Wichtig ist dabei die Offenheit seinen eigenen Ideen gegenüber. Sich den eigenen aufkommenden Gedanken während des Schreibens hinzugeben, kann zu völlig neuen Ideen und Handlungssträngen führen. Sollten vorher schon mehr oder weniger konkrete Ideen für das zu Schreibende existieren, muss man sich auf Variationen oder völlige Veränderungen des Inhalts einlassen können. Auch wenn sich ein Autor schon weit im Voraus die Geschichte, den Plot, die Personen und Beziehungen zusammendenkt, hält der Schreibfluss immer noch Überraschungen bereit, bringt neue Ideen und verwirft alte wieder, da sie in Textform nicht wirken oder im Kontext irrelevant oder unplausibel werden.
SCHREIBBLOCKADEN
Nach dem leeren Blatt und ersten Anläufen, Ideen und Sätzen, die aufs Papier gebracht werden und den euphorischen Anfang einer Geschichte darstellen, kann es zu Schreibblockaden kommen.
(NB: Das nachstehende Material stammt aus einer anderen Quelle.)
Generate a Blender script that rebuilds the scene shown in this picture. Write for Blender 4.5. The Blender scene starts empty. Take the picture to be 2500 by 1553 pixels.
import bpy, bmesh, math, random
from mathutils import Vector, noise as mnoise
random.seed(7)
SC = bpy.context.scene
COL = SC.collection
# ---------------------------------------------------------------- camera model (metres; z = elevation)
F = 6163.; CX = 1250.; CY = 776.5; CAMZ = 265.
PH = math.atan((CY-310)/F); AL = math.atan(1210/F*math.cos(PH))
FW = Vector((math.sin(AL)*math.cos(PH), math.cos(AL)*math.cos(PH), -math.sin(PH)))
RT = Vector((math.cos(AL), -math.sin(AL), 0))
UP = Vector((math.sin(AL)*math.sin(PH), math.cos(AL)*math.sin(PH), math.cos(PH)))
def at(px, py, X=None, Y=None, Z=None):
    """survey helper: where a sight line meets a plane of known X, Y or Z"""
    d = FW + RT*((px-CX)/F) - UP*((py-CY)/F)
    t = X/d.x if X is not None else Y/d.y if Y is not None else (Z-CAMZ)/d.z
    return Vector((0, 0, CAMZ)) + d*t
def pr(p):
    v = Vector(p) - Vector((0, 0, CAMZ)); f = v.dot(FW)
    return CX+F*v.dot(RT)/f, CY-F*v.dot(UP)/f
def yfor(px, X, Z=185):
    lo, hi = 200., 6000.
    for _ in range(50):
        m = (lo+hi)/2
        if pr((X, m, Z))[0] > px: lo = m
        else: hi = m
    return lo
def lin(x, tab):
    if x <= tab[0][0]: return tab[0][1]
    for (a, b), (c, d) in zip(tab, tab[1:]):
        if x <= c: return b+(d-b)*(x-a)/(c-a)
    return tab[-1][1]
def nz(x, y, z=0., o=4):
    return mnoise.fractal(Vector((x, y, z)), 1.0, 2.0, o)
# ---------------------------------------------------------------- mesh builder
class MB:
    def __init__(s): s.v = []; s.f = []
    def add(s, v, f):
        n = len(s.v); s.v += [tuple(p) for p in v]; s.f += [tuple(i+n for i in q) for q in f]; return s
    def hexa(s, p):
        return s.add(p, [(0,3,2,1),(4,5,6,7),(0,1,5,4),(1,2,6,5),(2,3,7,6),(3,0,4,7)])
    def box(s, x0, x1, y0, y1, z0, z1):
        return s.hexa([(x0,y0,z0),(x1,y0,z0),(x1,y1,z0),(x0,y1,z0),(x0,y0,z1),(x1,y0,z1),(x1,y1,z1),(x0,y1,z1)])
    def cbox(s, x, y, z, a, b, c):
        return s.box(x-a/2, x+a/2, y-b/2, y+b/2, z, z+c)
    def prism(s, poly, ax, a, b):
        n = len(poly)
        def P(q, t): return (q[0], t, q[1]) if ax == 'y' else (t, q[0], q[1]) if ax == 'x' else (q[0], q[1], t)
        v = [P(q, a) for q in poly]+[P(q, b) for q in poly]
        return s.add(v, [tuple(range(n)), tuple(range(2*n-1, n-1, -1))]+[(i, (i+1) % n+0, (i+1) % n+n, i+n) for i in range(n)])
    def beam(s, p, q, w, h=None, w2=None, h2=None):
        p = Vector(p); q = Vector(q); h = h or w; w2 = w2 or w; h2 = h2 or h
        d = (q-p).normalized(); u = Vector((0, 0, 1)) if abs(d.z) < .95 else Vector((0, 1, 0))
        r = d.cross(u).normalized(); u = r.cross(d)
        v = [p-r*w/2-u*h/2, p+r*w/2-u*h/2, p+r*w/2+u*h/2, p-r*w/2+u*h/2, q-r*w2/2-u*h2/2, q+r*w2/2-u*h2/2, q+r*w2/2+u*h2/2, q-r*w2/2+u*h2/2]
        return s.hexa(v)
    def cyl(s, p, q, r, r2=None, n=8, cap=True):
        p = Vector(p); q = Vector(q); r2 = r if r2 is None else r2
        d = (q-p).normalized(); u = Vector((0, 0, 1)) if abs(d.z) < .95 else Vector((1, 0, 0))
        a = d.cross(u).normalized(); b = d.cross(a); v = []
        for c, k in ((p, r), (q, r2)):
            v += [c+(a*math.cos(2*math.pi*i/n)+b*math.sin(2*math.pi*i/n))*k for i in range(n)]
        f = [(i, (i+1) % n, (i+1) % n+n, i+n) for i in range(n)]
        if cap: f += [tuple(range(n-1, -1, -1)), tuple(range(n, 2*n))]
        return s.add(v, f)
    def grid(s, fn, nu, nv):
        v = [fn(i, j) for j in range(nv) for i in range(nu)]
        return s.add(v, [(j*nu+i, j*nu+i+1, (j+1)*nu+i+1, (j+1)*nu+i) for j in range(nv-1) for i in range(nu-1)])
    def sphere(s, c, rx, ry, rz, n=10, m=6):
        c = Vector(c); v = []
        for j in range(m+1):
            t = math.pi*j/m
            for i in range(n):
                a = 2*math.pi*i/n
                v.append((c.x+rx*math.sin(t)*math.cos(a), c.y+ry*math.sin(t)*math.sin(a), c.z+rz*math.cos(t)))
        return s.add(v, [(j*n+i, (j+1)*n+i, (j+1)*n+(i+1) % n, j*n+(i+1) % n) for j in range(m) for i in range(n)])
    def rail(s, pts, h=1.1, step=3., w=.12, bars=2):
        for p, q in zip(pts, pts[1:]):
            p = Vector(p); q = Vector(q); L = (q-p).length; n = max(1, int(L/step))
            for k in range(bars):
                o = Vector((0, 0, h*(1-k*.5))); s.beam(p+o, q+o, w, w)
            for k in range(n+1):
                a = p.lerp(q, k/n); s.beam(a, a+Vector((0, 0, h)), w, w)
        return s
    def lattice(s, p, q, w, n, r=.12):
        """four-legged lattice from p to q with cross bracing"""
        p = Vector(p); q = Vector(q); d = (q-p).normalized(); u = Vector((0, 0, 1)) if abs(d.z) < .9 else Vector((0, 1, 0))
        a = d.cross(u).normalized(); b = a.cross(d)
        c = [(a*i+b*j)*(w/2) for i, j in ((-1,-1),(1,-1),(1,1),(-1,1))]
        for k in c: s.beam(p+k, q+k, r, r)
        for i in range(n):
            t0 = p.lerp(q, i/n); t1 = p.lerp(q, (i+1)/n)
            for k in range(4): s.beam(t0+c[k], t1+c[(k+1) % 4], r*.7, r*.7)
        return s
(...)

Auch dafür gibt es mehrere Ursachen; der Schreibfluss wird unterbrochen, es müssen Entscheidungen getroffen werden, die noch unklar sind oder es fehlt schlicht eine zündende Idee. Dass der Schreibfluss unterbrochen wird, kann am Zeitmangel liegen, daran, dass andere Dinge dazwischenkommen, daran, dass man sich am Abend schlafen legt und am nächsten Tag nicht mehr richtig in den Text oder Gedankengang reinkommt oder sich, wie oben erwähnt, nicht erneut überwinden kann, obwohl man das erste leere Blatt schon hinter sich gelassen hat. Denn nach dem ersten leeren Blatt folgen etliche weitere.
Eine Kontinuität beim Schreiben kann eine große Hilfe sein, zum Beispiel eine feste Uhrzeit an jedem Tag ohne Ausnahme, auch wenn es nur wenige Worte sind, die man zustande bringt. Am nächsten Tag sind es vielleicht schon mehr und am übernächsten ist es gleich ein ganzer Absatz. Sollte das Schreiben ins Stocken geraten, weil Entscheidungen getroffen werden müssen, so ist das sicherlich kein seltenes Problem. Fast jeder wird schon eine geniale Romanidee gehabt haben, die jedoch bei der ersten kleineren Entscheidung ins Straucheln kommt. Denn mit jeder Entscheidung wird das Werk konkreter und somit kann aus einer guten Idee eine schlechte Umsetzung werden. Was passiert mit den Protagonisten, was mit den Nebenfiguren, wenn eine Beziehung entsteht, wohin wird sie führen und wie komme ich zu einem sinnvollen Ende.
Entscheidungen müssen beim Schreiben entworfen, getroffen und widerrufen werden, um in der Story voran- und zu einem interessanten Ergebnis zu kommen. Das Problem der ausbleibenden zündenden Idee ist entweder ein grundsätzliches oder ein – mehr oder minder – eingebildetes. Fehlt es also der Geschichte grundsätzlich an Inhalt oder existiert zumindest eine Grundidee, die es inhaltlich oder auch sprachlich auszubauen gilt? Ein Text kann auf verschiedene Weisen interessant sein, durch den Inhalt, die besondere Sprache oder ein außergewöhnliches Thema. Im besten Fall ist er eine gesunde Kombination aus allem.
BERECHTIGUNG DER EIGENEN WORTE
Sind alle aufgeführten Hürden überwunden, hängt es davon ab, dranzubleiben, den Mut nicht zu verlieren, Durchhaltevermögen zu beweisen und die Berechtigung der eigenen Worte vorauszusetzen und anzuerkennen.
Ein literarisches Werk kann zwar aus einer Laune heraus begonnen werden, es zu Ende zu bringen, erfordert jedoch Disziplin, schlaflose Nächte und die Hingabe, wie zu einer frischen Liebe.